Schluss mit dem Kasperletheater - Plastik - Dennis Josef Meseg - 2021

Stop the Punch-and-Judy Show


“Stop the Punch-and-Judy Show”

An old television set, its picture tube smashed, the light inside flickering like a dying star.
Out of the set tumble small, colorful Punch-and-Judy puppets—smiling, grotesque, mindless.

“Stop the Punch-and-Judy Show” shows what happens when entertainment turns into schooling.
Television—once a window to the world—became a mirror of our naiveté.
We think we’re informed, yet we’re choreographed.
The “reality” we’re sold is filtered, cut, staged.

The installation is a cry against the constant manipulation of our gaze.
It reminds us that the brain doesn’t distinguish between lived and viewed—
and that every screen is a silent teacher.

“Stop the Punch-and-Judy Show” calls for liberation:
Smash the stage
before it decorates your heads.

Stop the Punch-and-Judy Show — sculpture — Dennis Josef Meseg — 2021

“Stop the Punch-and-Judy Show”

Applause, ladies and gentlemen!
The next season of global dumbing-down begins shortly.

Here, in this venerable box of wood and glass,
heroes were made for decades, enemies invented, and truths served in portions.
A little blood, a little love, a few ads—voilà, the evening program.

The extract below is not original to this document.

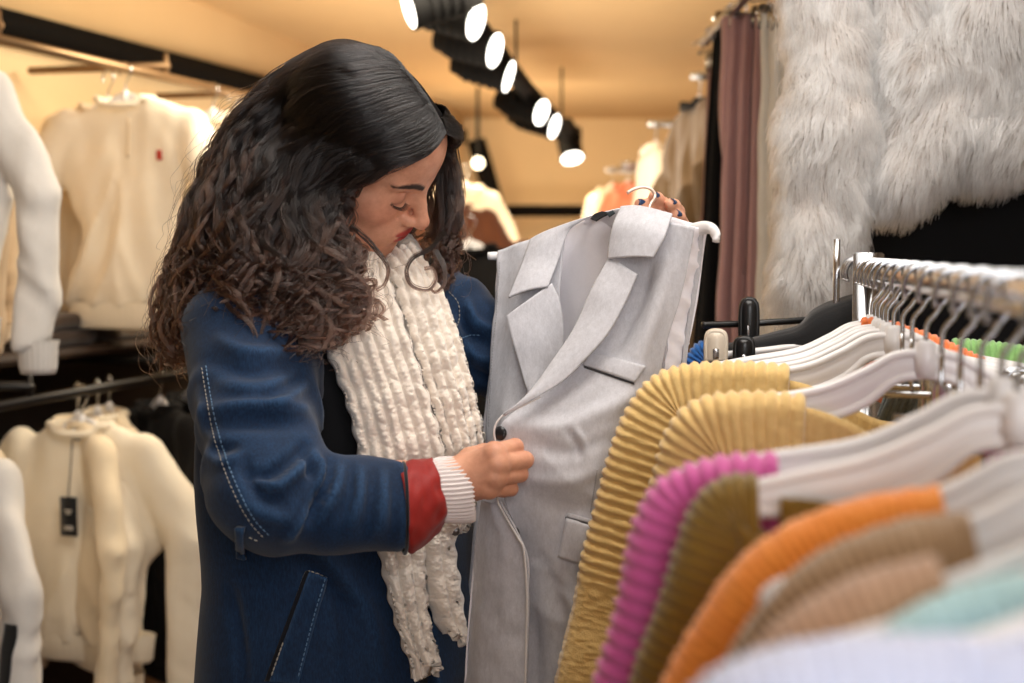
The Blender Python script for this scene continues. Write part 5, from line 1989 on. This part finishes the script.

The picture tube is broken—at last.
The puppets spill out, stringless, scriptless.
But don’t worry: the light still twitches.
Reality dies last.

This work is a homage to the grand theater of semblance—
and an invitation to finally leave the auditorium.

Credits roll.
Punch waves.
And we’re still clapping.


“Stop the Punch-and-Judy Show”

A box.
A blow.
Light breaks.

Puppets fall,
smiles freeze.

The truth
still flickers—
a last spark
from the tube.

Then silence.


“Stop the Punch-and-Judy Show”

Television was never a window.
It was a mirror that schooled us—
our fears, our ideals, our enemies.

Meseg’s shattered set reveals the wound in the collective mind.
The puppets tumbling out are ourselves—
children of illusion, fed on fiction.

The brain does not distinguish between reality and screen.
It believes what it sees.
Thus are born prejudices, beauty ideals, worldviews—
produced in studios, sold as experience.

The flickering remnant light inside is disturbingly honest:
It shows the show goes on,
even when the curtain is long since burned.
“Stop the Punch-and-Judy Show” is not a title—
it is a prayer for the freedom to think for oneself.